I have spent all day trying to create some PHP code that can search for info within a test database I created. I have had numerous amounts of errors ranging from mysql_fetch_array errors, boolean errors and now currently my latest error is that my table doesn't seem to exist. Although i can enter data into it (html and php pages where I can enter data), I don't know what is causing this and I have started again a few times now.
Can anyone give me some idea or tips of what I am going to have to do currently?

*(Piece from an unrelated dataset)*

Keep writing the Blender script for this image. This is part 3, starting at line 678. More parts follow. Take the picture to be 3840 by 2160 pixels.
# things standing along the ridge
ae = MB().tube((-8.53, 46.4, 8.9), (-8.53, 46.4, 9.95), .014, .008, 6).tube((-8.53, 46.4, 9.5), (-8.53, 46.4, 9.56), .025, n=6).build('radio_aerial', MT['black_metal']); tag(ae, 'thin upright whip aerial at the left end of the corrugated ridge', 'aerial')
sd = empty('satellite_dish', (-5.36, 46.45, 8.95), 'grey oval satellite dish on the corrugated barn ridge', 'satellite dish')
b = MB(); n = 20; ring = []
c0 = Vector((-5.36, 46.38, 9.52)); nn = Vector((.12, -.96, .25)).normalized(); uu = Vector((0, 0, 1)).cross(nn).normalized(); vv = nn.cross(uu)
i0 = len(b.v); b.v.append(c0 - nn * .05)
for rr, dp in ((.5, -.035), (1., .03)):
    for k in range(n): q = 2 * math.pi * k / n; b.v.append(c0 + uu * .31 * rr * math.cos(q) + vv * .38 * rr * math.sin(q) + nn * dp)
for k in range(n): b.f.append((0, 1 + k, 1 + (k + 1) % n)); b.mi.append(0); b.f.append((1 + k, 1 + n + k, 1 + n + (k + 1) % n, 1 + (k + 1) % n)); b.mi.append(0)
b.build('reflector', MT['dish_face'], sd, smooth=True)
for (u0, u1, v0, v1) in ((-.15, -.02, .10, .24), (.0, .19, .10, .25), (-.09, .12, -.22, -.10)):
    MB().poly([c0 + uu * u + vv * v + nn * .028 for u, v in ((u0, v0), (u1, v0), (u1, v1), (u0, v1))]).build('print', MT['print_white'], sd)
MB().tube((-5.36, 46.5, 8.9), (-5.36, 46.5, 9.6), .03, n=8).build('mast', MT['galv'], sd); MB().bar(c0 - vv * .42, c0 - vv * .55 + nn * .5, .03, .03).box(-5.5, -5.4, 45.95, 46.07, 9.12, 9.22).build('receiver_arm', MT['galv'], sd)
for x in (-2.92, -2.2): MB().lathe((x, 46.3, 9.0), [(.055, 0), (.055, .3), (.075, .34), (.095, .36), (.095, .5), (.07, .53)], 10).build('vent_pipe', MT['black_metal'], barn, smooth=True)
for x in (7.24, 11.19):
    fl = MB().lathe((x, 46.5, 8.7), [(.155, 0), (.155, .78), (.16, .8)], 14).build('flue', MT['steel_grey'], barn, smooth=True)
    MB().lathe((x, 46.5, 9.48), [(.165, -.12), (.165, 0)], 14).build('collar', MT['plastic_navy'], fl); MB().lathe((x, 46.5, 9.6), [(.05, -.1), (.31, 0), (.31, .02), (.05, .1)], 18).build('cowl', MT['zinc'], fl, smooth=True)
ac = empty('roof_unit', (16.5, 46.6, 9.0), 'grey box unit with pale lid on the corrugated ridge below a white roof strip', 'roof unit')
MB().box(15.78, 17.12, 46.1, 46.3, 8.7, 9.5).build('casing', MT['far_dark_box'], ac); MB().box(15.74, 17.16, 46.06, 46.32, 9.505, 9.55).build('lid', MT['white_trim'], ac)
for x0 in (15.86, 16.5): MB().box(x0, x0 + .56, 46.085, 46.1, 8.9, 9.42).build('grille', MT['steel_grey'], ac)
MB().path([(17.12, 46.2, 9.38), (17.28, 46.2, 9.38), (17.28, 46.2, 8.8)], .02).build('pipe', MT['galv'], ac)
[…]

Here is just my small tests at the moment before I move onto the actual sites SQL database.
Creation of database:
<body>
<?php
$con = mysql_connect("localhost", "root", "");
if (!$con)
{
die('Could not connect: ' . mysql_error());
}
if (mysql_query("CREATE DATABASE db_test", $con))
{
echo "Database created";
}
else
{
echo "Error creating database: " . mysql_error();
}
mysql_select_db("db_test", $con);
$sql = "CREATE TABLE Liam
(
Code varchar (30),
Description varchar (30),
Category varchar (30),
CutSize varchar (30),
)";
mysql_query($sql, $con);
mysql_close($con);
?>
</body>
HTML search form page:
<body>
<form action="form.php" method="post">
Search: <input type="text" name="term" /><br />
<input type="submit" name="submit" value="Submit" />
</form>
</body>
The PHP code I am using to attempt to gather info from the database
(I have rewritten this a few times, this code also displays the "table.liam doesn't exist")
<body>
<?php
$con = mysql_connect ("localhost", "root", "");
mysql_select_db ("db_test", $con);
if (!$con)
{
die ("Could not connect: " . mysql_error());
}
$sql = mysql_query("SELECT * FROM Liam WHERE Description LIKE '%term%'") or die
(mysql_error());
while ($row = mysql_fetch_array($sql)){
echo 'Primary key: ' .$row['PRIMARYKEY'];
echo '<br /> Code: ' .$row['Code'];
echo '<br /> Description: '.$row['Description'];
echo '<br /> Category: '.$row['Category'];
echo '<br /> Cut Size: '.$row['CutSize'];
}
mysql_close($con)
?>
</body>
try this out let me know what happens.
Form:
<form action="form.php" method="post">
Search: <input type="text" name="term" /><br />
<input type="submit" value="Submit" />
</form>
Form.php:
$term = mysql_real_escape_string($_REQUEST['term']);
$sql = "SELECT * FROM liam WHERE Description LIKE '%".$term."%'";
$r_query = mysql_query($sql);
while ($row = mysql_fetch_array($r_query)){
echo 'Primary key: ' .$row['PRIMARYKEY'];
echo '<br /> Code: ' .$row['Code'];
echo '<br /> Description: '.$row['Description'];
echo '<br /> Category: '.$row['Category'];
echo '<br /> Cut Size: '.$row['CutSize'];
}
Edit: Cleaned it up a little more.
Final Cut (my test file):
<?php
$db_hostname = 'localhost';
$db_username = 'demo';
$db_password = 'demo';
$db_database = 'demo';
// Database Connection String
$con = mysql_connect($db_hostname,$db_username,$db_password);
if (!$con)
{
die('Could not connect: ' . mysql_error());
}
mysql_select_db($db_database, $con);
?>
<!DOCTYPE html>
<html lang="en">
<head>
<meta charset="utf-8" />
<title></title>
</head>
<body>
<form action="" method="post">
Search: <input type="text" name="term" /><br />
<input type="submit" value="Submit" />
</form>
<?php
if (!empty($_REQUEST['term'])) {
$term = mysql_real_escape_string($_REQUEST['term']);
$sql = "SELECT * FROM liam WHERE Description LIKE '%".$term."%'";
$r_query = mysql_query($sql);
while ($row = mysql_fetch_array($r_query)){
echo 'Primary key: ' .$row['PRIMARYKEY'];
echo '<br /> Code: ' .$row['Code'];
echo '<br /> Description: '.$row['Description'];
echo '<br /> Category: '.$row['Category'];
echo '<br /> Cut Size: '.$row['CutSize'];
}
}
?>
</body>
</html>
You're getting errors 'table liam does not exist' because the table's name is Liam which is not the same as liam. MySQL table names are case sensitive.